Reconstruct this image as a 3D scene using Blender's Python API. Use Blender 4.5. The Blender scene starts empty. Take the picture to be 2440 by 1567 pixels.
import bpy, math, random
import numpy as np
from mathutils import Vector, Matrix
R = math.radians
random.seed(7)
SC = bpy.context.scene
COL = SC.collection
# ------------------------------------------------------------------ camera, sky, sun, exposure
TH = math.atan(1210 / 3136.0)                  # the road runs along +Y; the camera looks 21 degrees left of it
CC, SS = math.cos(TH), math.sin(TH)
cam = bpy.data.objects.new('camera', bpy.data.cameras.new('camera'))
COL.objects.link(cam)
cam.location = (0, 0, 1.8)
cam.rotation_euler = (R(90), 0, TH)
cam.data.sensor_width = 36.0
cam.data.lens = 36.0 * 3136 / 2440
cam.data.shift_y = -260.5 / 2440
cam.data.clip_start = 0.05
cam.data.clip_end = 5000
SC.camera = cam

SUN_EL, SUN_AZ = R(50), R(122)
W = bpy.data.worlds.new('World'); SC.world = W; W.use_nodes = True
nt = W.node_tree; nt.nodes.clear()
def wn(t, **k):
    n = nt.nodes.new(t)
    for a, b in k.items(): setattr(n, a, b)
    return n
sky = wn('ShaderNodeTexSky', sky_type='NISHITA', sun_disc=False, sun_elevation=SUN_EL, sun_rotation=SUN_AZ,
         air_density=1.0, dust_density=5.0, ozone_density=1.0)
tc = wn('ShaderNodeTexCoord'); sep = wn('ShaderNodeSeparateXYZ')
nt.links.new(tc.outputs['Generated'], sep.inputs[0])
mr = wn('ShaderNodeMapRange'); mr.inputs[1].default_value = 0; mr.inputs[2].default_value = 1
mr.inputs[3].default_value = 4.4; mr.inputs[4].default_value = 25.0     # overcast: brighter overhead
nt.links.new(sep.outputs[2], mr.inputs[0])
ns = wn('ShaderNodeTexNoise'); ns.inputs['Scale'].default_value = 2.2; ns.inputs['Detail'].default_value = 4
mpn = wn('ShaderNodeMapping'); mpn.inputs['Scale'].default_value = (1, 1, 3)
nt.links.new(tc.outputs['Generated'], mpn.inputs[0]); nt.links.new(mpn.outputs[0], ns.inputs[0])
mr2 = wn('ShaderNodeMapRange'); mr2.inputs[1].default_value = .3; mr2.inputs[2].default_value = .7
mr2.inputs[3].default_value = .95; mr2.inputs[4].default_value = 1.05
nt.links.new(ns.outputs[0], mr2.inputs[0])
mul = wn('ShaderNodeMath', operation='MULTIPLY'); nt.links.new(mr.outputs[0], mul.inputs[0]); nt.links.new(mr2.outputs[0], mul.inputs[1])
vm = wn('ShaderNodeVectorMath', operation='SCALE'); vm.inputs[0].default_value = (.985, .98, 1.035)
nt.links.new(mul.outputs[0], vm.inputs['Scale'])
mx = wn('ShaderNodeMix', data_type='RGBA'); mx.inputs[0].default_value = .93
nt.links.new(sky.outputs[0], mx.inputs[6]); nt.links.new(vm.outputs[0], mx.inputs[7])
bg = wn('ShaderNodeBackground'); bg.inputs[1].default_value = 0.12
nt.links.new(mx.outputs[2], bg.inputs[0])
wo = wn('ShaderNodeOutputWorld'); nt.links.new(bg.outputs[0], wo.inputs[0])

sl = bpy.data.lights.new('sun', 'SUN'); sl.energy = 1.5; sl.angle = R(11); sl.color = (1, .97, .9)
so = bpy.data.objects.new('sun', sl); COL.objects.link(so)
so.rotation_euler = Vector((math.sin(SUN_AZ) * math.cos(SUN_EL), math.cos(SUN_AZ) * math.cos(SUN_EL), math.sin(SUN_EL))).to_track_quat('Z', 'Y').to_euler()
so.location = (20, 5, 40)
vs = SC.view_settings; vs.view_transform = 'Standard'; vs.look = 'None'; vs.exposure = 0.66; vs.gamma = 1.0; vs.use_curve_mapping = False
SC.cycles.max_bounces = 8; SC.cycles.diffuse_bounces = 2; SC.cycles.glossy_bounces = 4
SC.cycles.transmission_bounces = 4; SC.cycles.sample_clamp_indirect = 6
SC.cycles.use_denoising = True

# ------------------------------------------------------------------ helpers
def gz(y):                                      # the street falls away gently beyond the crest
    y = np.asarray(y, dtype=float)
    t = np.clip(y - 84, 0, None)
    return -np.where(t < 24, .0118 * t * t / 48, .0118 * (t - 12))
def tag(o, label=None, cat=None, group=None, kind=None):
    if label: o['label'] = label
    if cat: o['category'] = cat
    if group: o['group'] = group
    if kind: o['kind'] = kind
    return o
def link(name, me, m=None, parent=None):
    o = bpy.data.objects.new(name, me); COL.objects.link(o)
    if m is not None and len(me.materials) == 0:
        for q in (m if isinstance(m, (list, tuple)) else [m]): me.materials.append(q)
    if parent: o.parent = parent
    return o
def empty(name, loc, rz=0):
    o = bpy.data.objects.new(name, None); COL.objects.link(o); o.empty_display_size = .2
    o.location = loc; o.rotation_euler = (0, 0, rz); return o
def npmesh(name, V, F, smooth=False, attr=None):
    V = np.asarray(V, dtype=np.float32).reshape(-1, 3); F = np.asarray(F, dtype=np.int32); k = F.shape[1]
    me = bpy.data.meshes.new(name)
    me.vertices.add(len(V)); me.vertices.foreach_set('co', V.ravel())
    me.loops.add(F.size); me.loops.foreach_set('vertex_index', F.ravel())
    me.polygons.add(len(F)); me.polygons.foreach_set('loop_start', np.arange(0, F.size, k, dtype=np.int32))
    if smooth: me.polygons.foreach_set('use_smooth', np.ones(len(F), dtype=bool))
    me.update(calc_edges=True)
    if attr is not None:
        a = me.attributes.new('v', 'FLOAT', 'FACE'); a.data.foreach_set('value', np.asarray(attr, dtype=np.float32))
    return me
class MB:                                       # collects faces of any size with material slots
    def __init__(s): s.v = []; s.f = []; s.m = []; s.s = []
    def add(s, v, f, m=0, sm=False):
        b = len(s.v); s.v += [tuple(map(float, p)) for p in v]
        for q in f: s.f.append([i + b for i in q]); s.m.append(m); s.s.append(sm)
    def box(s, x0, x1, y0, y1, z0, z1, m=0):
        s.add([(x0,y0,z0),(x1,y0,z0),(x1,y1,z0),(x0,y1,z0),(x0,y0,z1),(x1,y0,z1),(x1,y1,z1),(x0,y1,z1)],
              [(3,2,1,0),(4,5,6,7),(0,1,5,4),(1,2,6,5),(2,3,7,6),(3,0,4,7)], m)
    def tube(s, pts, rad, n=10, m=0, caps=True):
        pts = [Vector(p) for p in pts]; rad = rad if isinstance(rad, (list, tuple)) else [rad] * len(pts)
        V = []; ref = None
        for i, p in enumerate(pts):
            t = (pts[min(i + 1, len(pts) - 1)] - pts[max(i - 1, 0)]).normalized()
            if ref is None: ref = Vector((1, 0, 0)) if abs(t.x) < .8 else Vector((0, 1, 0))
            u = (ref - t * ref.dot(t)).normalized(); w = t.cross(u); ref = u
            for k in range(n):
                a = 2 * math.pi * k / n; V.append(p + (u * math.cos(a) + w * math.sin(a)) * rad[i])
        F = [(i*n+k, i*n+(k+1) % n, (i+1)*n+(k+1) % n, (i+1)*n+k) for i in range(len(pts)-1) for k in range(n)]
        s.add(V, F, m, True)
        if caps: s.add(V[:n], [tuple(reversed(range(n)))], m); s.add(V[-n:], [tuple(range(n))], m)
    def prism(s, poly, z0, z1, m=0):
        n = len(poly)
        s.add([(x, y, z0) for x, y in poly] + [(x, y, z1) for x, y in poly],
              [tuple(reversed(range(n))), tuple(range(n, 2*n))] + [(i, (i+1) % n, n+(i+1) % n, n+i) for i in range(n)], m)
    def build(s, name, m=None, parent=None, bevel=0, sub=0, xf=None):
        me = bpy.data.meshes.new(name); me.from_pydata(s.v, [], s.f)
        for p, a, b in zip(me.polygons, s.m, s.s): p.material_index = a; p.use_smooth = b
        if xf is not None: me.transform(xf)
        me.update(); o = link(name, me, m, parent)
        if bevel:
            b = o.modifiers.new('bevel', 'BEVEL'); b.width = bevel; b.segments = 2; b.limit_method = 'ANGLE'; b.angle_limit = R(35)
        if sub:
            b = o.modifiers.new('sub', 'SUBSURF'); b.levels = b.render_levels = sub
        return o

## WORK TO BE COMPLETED
Reproduce verbatim only this range: the first line of the material through the line that contains "SC.camera = cam", inclusive.

## TASK ANSWER
Reconstruct this image as a 3D scene using Blender's Python API. Use Blender 4.5. The Blender scene starts empty. Take the picture to be 2440 by 1567 pixels.
import bpy, math, random
import numpy as np
from mathutils import Vector, Matrix
R = math.radians
random.seed(7)
SC = bpy.context.scene
COL = SC.collection
# ------------------------------------------------------------------ camera, sky, sun, exposure
TH = math.atan(1210 / 3136.0)                  # the road runs along +Y; the camera looks 21 degrees left of it
CC, SS = math.cos(TH), math.sin(TH)
cam = bpy.data.objects.new('camera', bpy.data.cameras.new('camera'))
COL.objects.link(cam)
cam.location = (0, 0, 1.8)
cam.rotation_euler = (R(90), 0, TH)
cam.data.sensor_width = 36.0
cam.data.lens = 36.0 * 3136 / 2440
cam.data.shift_y = -260.5 / 2440
cam.data.clip_start = 0.05
cam.data.clip_end = 5000
SC.camera = cam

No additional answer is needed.